══ SOURCE DATA ══
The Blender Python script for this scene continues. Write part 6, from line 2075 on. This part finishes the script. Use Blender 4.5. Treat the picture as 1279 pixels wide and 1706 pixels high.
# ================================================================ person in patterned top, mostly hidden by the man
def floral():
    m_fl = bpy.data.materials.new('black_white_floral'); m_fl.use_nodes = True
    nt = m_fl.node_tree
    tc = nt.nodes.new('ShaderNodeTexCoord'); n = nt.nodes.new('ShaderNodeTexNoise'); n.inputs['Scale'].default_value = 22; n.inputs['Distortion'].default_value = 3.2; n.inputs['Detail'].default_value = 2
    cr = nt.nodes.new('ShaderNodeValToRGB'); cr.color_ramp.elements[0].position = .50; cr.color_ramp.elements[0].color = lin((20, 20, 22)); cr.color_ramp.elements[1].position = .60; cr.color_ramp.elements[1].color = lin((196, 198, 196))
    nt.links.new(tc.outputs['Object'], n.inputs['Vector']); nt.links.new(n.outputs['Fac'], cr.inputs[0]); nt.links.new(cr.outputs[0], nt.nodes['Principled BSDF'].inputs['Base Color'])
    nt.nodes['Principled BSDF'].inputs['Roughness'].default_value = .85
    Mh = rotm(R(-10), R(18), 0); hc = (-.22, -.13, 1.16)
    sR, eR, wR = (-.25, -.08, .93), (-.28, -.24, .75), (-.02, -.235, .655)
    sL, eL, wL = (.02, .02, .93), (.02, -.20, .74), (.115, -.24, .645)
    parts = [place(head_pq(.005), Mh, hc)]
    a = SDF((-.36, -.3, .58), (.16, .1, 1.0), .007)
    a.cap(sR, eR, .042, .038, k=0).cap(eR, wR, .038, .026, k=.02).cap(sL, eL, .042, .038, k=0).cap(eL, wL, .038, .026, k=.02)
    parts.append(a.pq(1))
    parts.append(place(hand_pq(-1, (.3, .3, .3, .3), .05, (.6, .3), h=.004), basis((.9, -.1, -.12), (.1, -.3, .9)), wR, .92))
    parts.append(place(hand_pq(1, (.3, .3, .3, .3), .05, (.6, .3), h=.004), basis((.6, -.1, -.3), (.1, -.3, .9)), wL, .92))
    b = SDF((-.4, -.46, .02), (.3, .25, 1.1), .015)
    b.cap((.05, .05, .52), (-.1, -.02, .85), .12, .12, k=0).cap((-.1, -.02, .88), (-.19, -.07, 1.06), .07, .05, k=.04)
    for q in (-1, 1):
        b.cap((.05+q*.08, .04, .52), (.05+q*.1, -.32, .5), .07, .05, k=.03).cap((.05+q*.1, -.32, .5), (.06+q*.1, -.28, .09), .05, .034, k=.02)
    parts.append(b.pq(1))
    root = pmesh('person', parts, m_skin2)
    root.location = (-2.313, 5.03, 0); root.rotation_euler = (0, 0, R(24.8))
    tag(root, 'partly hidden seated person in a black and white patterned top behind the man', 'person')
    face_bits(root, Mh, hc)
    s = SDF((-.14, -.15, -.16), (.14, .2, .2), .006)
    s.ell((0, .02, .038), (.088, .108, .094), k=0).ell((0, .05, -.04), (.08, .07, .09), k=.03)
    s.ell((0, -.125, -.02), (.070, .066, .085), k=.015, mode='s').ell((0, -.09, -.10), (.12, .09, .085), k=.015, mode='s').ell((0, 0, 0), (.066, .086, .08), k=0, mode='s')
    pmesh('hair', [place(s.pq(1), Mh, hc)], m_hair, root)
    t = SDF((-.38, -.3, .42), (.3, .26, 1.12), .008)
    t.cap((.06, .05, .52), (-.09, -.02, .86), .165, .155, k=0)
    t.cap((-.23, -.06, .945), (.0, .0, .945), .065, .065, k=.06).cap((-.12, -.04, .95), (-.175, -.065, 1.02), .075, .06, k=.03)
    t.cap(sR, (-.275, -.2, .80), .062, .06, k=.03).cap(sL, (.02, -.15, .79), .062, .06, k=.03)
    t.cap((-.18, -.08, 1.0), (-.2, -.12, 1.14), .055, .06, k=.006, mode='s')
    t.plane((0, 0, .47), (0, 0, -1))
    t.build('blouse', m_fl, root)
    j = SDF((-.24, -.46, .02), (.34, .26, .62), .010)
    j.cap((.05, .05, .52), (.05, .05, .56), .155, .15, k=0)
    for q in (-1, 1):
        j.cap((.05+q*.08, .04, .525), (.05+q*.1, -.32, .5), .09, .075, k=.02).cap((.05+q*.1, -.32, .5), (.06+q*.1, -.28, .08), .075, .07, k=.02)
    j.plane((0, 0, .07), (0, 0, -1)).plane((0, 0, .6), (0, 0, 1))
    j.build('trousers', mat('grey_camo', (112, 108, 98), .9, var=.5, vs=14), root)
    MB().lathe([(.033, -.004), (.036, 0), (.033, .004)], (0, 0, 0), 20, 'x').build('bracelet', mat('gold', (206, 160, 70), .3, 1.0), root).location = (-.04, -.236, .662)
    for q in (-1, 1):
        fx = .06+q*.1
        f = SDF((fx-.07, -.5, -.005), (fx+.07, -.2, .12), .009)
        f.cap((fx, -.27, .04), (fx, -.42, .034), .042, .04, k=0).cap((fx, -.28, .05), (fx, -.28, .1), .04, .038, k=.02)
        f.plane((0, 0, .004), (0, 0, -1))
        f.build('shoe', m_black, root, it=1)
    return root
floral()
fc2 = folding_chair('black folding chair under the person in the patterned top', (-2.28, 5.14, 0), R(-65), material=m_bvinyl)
═══
*TASK STATEMENT*. Write the material out again word for word.

*EXPECTED ANSWER*.
The Blender Python script for this scene continues. Write part 6, from line 2075 on. This part finishes the script. Use Blender 4.5. Treat the picture as 1279 pixels wide and 1706 pixels high.
# ================================================================ person in patterned top, mostly hidden by the man
def floral():
    m_fl = bpy.data.materials.new('black_white_floral'); m_fl.use_nodes = True
    nt = m_fl.node_tree
    tc = nt.nodes.new('ShaderNodeTexCoord'); n = nt.nodes.new('ShaderNodeTexNoise'); n.inputs['Scale'].default_value = 22; n.inputs['Distortion'].default_value = 3.2; n.inputs['Detail'].default_value = 2
    cr = nt.nodes.new('ShaderNodeValToRGB'); cr.color_ramp.elements[0].position = .50; cr.color_ramp.elements[0].color = lin((20, 20, 22)); cr.color_ramp.elements[1].position = .60; cr.color_ramp.elements[1].color = lin((196, 198, 196))
    nt.links.new(tc.outputs['Object'], n.inputs['Vector']); nt.links.new(n.outputs['Fac'], cr.inputs[0]); nt.links.new(cr.outputs[0], nt.nodes['Principled BSDF'].inputs['Base Color'])
    nt.nodes['Principled BSDF'].inputs['Roughness'].default_value = .85
    Mh = rotm(R(-10), R(18), 0); hc = (-.22, -.13, 1.16)
    sR, eR, wR = (-.25, -.08, .93), (-.28, -.24, .75), (-.02, -.235, .655)
    sL, eL, wL = (.02, .02, .93), (.02, -.20, .74), (.115, -.24, .645)
    parts = [place(head_pq(.005), Mh, hc)]
    a = SDF((-.36, -.3, .58), (.16, .1, 1.0), .007)
    a.cap(sR, eR, .042, .038, k=0).cap(eR, wR, .038, .026, k=.02).cap(sL, eL, .042, .038, k=0).cap(eL, wL, .038, .026, k=.02)
    parts.append(a.pq(1))
    parts.append(place(hand_pq(-1, (.3, .3, .3, .3), .05, (.6, .3), h=.004), basis((.9, -.1, -.12), (.1, -.3, .9)), wR, .92))
    parts.append(place(hand_pq(1, (.3, .3, .3, .3), .05, (.6, .3), h=.004), basis((.6, -.1, -.3), (.1, -.3, .9)), wL, .92))
    b = SDF((-.4, -.46, .02), (.3, .25, 1.1), .015)
    b.cap((.05, .05, .52), (-.1, -.02, .85), .12, .12, k=0).cap((-.1, -.02, .88), (-.19, -.07, 1.06), .07, .05, k=.04)
    for q in (-1, 1):
        b.cap((.05+q*.08, .04, .52), (.05+q*.1, -.32, .5), .07, .05, k=.03).cap((.05+q*.1, -.32, .5), (.06+q*.1, -.28, .09), .05, .034, k=.02)
    parts.append(b.pq(1))
    root = pmesh('person', parts, m_skin2)
    root.location = (-2.313, 5.03, 0); root.rotation_euler = (0, 0, R(24.8))
    tag(root, 'partly hidden seated person in a black and white patterned top behind the man', 'person')
    face_bits(root, Mh, hc)
    s = SDF((-.14, -.15, -.16), (.14, .2, .2), .006)
    s.ell((0, .02, .038), (.088, .108, .094), k=0).ell((0, .05, -.04), (.08, .07, .09), k=.03)
    s.ell((0, -.125, -.02), (.070, .066, .085), k=.015, mode='s').ell((0, -.09, -.10), (.12, .09, .085), k=.015, mode='s').ell((0, 0, 0), (.066, .086, .08), k=0, mode='s')
    pmesh('hair', [place(s.pq(1), Mh, hc)], m_hair, root)
    t = SDF((-.38, -.3, .42), (.3, .26, 1.12), .008)
    t.cap((.06, .05, .52), (-.09, -.02, .86), .165, .155, k=0)
    t.cap((-.23, -.06, .945), (.0, .0, .945), .065, .065, k=.06).cap((-.12, -.04, .95), (-.175, -.065, 1.02), .075, .06, k=.03)
    t.cap(sR, (-.275, -.2, .80), .062, .06, k=.03).cap(sL, (.02, -.15, .79), .062, .06, k=.03)
    t.cap((-.18, -.08, 1.0), (-.2, -.12, 1.14), .055, .06, k=.006, mode='s')
    t.plane((0, 0, .47), (0, 0, -1))
    t.build('blouse', m_fl, root)
    j = SDF((-.24, -.46, .02), (.34, .26, .62), .010)
    j.cap((.05, .05, .52), (.05, .05, .56), .155, .15, k=0)
    for q in (-1, 1):
        j.cap((.05+q*.08, .04, .525), (.05+q*.1, -.32, .5), .09, .075, k=.02).cap((.05+q*.1, -.32, .5), (.06+q*.1, -.28, .08), .075, .07, k=.02)
    j.plane((0, 0, .07), (0, 0, -1)).plane((0, 0, .6), (0, 0, 1))
    j.build('trousers', mat('grey_camo', (112, 108, 98), .9, var=.5, vs=14), root)
    MB().lathe([(.033, -.004), (.036, 0), (.033, .004)], (0, 0, 0), 20, 'x').build('bracelet', mat('gold', (206, 160, 70), .3, 1.0), root).location = (-.04, -.236, .662)
    for q in (-1, 1):
        fx = .06+q*.1
        f = SDF((fx-.07, -.5, -.005), (fx+.07, -.2, .12), .009)
        f.cap((fx, -.27, .04), (fx, -.42, .034), .042, .04, k=0).cap((fx, -.28, .05), (fx, -.28, .1), .04, .038, k=.02)
        f.plane((0, 0, .004), (0, 0, -1))
        f.build('shoe', m_black, root, it=1)
    return root
floral()
fc2 = folding_chair('black folding chair under the person in the patterned top', (-2.28, 5.14, 0), R(-65), material=m_bvinyl)